Operating at its best, Faith can be like watching a fast break in slow motion, with MIKE and Wiki connecting like a lofi Styles P and Jadakiss. It’s a chemistry that comes from honesty and finesse. On “Mayor’s A Cop,” a not-so-subtle dig at controversial Big Apple mayor Eric Adams, the divide five verses down the middle for thoughts on the state of NY and their own career purpose. Wiki kicks things off with cutting lyrics about the social consequences of too much Back the Blue Energy: “The mayor’s a cop, the blues quadrupled up/ The block is hot, shit, this how they chose to use the guap/ With this amount of human laws/ Could’ve been for schools or parks/ Coats in the winter and the summer something to cool ’em off.”
From that point on, each verse on the track jumps off from the last bar of the stanza, creating the feel of a casual conversation between two pals on an extended subway ride. It’s all tied together by Alc’s murky jazz, with Wiki and MIKE’s verses cutting through the smog like sunlight.
Faith Is A Rock scans as a dream-like meditation, and the Alchemist obviously played a massive role in curating the vibes.
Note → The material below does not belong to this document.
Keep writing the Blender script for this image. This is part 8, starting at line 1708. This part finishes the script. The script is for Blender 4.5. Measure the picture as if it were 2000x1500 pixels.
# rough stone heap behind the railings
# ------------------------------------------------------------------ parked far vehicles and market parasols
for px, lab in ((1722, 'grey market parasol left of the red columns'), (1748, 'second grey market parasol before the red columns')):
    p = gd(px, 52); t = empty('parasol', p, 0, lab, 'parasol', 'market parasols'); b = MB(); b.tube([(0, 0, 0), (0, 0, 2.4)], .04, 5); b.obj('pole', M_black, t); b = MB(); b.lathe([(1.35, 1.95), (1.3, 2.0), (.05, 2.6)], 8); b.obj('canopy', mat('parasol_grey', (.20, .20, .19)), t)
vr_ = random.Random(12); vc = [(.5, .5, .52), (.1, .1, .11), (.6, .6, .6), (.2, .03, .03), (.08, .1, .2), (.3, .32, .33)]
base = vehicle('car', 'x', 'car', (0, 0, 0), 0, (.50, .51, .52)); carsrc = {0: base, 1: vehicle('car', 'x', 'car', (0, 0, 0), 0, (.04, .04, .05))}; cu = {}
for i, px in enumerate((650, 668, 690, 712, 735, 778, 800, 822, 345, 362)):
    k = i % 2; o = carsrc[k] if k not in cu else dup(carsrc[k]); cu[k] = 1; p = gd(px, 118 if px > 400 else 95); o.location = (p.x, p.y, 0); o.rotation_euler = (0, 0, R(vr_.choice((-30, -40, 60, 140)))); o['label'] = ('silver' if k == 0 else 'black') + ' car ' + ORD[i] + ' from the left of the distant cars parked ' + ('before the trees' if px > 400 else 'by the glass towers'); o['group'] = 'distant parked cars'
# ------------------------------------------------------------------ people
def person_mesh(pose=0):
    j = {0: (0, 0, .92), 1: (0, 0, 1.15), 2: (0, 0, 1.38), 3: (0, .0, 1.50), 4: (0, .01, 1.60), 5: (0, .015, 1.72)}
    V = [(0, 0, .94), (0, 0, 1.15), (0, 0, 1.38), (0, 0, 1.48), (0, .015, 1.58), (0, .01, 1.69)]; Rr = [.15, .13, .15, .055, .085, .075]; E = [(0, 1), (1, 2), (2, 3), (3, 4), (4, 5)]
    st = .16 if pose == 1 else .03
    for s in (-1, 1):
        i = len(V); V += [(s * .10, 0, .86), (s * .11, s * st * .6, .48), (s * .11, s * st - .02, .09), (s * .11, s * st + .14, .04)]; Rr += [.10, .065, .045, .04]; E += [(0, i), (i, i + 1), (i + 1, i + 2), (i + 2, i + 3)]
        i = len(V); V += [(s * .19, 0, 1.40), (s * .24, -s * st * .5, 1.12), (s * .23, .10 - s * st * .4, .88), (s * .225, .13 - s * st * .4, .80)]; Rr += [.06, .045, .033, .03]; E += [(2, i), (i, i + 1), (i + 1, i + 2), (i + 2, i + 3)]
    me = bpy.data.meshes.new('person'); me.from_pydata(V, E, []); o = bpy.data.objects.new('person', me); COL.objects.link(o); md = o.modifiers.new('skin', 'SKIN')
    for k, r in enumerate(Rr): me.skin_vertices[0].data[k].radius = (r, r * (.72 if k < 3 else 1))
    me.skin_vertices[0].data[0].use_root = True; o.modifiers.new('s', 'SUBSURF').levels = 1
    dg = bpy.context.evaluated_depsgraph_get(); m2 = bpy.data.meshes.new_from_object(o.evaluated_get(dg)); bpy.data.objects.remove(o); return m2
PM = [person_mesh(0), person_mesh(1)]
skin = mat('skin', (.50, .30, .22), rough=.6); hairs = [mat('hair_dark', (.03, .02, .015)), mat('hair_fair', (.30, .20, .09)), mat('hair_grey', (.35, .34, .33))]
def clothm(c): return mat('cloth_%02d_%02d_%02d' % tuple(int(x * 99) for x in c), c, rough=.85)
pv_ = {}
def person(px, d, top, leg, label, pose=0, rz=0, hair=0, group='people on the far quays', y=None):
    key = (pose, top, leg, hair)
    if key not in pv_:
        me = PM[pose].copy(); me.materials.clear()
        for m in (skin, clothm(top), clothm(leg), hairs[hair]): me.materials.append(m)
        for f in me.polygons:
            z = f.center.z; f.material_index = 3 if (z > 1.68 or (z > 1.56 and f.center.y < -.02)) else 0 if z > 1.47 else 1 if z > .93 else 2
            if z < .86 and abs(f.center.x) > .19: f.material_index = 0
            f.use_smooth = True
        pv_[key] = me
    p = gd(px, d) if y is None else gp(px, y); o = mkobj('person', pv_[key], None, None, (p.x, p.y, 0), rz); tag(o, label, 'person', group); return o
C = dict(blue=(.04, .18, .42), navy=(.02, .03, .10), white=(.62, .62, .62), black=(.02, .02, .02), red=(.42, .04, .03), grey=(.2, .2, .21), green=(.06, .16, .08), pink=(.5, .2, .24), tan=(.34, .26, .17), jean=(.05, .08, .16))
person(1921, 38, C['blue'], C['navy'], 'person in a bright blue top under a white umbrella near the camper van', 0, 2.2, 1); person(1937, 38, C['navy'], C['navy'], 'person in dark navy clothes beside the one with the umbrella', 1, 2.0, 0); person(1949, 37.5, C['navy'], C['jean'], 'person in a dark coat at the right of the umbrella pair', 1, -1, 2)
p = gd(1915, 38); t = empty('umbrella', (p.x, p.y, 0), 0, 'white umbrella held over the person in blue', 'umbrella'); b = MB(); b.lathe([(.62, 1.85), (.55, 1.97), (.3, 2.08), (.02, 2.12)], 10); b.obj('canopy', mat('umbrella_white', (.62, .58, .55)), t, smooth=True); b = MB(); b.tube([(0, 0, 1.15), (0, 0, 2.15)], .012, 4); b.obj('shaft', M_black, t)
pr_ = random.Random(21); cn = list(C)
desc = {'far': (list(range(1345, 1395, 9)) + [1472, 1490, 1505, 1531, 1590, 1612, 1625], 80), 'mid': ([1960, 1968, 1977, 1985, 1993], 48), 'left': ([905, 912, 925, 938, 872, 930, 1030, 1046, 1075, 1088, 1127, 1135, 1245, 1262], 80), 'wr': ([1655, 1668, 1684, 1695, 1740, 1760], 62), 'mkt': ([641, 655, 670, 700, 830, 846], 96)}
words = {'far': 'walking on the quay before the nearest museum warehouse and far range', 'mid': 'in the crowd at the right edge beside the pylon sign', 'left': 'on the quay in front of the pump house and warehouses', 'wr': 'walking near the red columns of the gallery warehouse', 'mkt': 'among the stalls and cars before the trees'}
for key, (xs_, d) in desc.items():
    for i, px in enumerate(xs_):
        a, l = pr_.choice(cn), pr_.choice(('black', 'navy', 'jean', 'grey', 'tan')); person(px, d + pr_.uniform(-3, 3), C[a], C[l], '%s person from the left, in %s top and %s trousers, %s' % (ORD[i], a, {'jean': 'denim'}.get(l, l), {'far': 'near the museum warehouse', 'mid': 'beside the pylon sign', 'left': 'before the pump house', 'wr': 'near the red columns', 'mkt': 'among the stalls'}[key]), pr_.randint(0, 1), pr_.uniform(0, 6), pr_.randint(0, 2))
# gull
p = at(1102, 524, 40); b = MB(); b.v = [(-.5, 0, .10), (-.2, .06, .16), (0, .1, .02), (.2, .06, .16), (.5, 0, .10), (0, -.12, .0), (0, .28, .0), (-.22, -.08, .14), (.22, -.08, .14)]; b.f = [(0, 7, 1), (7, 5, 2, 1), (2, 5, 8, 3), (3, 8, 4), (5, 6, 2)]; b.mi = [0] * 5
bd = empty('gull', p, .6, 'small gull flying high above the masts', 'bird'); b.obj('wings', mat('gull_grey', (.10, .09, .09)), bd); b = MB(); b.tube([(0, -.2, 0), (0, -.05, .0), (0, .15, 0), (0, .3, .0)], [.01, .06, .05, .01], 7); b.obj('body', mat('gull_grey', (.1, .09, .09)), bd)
His beats are simultaneously rich, cinematic, and understated, an ideal combination for framing existential worry. Coming off albums with Roc Marciano, Larry June, and Earl Sweatshirt, you’d think he’d get tired, but apparently being busy only prevents him from falling off, as the production here remains a perfect canvas for piercing poetry. Here’s to hoping Alc never gets bored of this whole producer thing.
While Faith Is A Rock is a collaboration that works for everyone, it can get a bit monotonous, with the tempos generally being very slow, the sounds being invariably forlorn, and the cadences repetitive. This could have been offset by Wiki, who’s embedded his own solo work with animated vocal inflections and splashes of goofy humor that added layers of fun to otherwise serious stuff. As it is, by the end, it can begin to feel like you’re listening to different versions of the same song. The album is brief enough that it skews more toward “cohesive” than truly being all the same thing, but it could have reached another level with more levity and tonal variations from the spitters.
As it is, Faith Is A Rock stands as a strong showcase for MIKE and Wiki’s synergy. Blending emotional transparency with nuance and a knack for descriptive writing, the LP finds profound human truths in mundanities, with Alc’s production evoking solitary city nights and the emotions they leave you with. It’s as frank as it is poetic, with everyone involved being able to find delicate beauty amid existential fear. It’s defined by personality; of the beats and the folks rapping atop them. Wiki and MIKE find faith in themselves as they make their way to the other side of a hazy rainbow.